On arrival we asked for the nearest place with good food. The older woman who was rocking on her chair cackling through her one tooth didn't have many suggestions but her husband pointed us to the Curd and Honey shop. After ordering we found out it was owned by his son, so further lining the pockets of the family tree, but it was decent food for reasonable prices so we couldn't complain too much. We also bumped into the Swedish couple again and after chatting found out one of them had lived in England for 13 years and Sheffield, doing her M.A. at the Uni, for 3. After reminiscing about places to go in Sheffield we ventured out and headed up Little Adams Peak.
It was nor a long walk only a couple of kilometers to the top but the views were astounding. We sat up here for a while until the clouds descended and blocked the view. We ate dinner in the guesthouse with the restaurant owning son who seemed to accompany us for most of the meal, advising us on where to visit and demonstrating his less than savoury personal hygiene, I won't say anymore I'm trying to forget about it myself, especially as we were eating his food. Despite this the meal was fantastic and I'm really enjoying the Sri Lankan curries. Its served with a variety of side dishes a bit like a thali but on a bigger scale and as Sean was still feeling a bit dodgy I thought it rude not to gobble it all up.
The following day we moved guesthouses and opposite on the hill we found a much neater and cleaner operation with a shower we didn't mind using. It was also cheaper which is always a winner.

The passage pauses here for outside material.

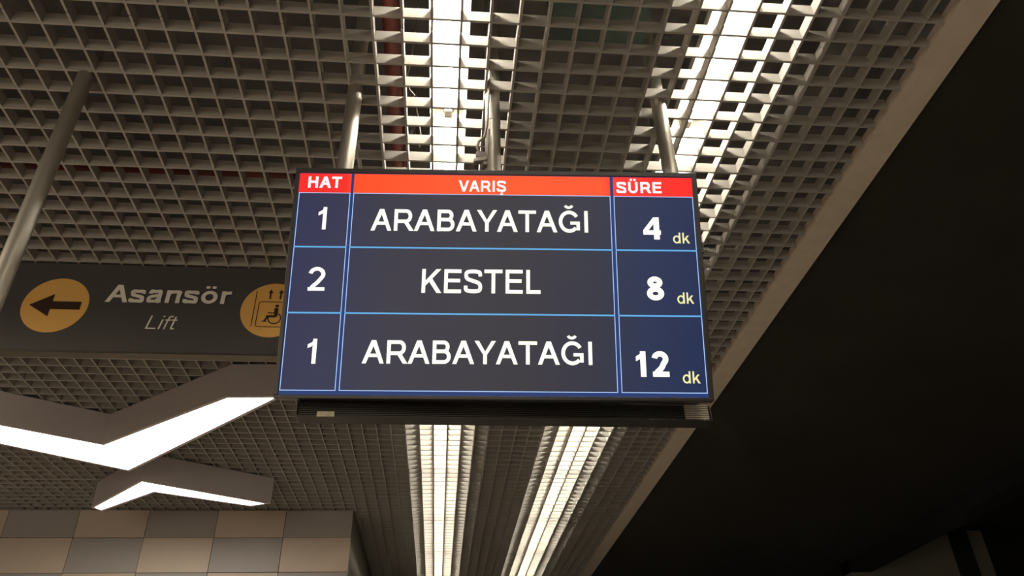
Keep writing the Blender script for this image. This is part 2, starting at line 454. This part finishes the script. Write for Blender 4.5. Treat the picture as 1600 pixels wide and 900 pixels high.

We had breakfast in the Curd shop and had some amazing thick farmhouse toast to give us energy for the long walk to the waterfall. The waterfall itself wasn't much to look at but the walk was lovely. It was mostly downhill but we deviated uphill to look at a Buddhist temple under a cave. We saw some wild monkeys who almost rounded on Laura to protect the baby. It was extremely cute though. We had an existential talk on religion after our experiences in India and the book Laura is reading called Holy Cow about India and religions. We are so travelers now. We got the bus back ( no way were we walking back 8km purely uphill) and went to a restaurant showing all the English football, unfortunately not Spurs, but I got my regular fix (and so am bearable to live with for another week).
The next morning to the Curd shop again, we are creatures of habit it seems, and this time a lovely fruit and curd start to the day. Onto another bus to our last stop in Sri Lanka and time to hit the beach!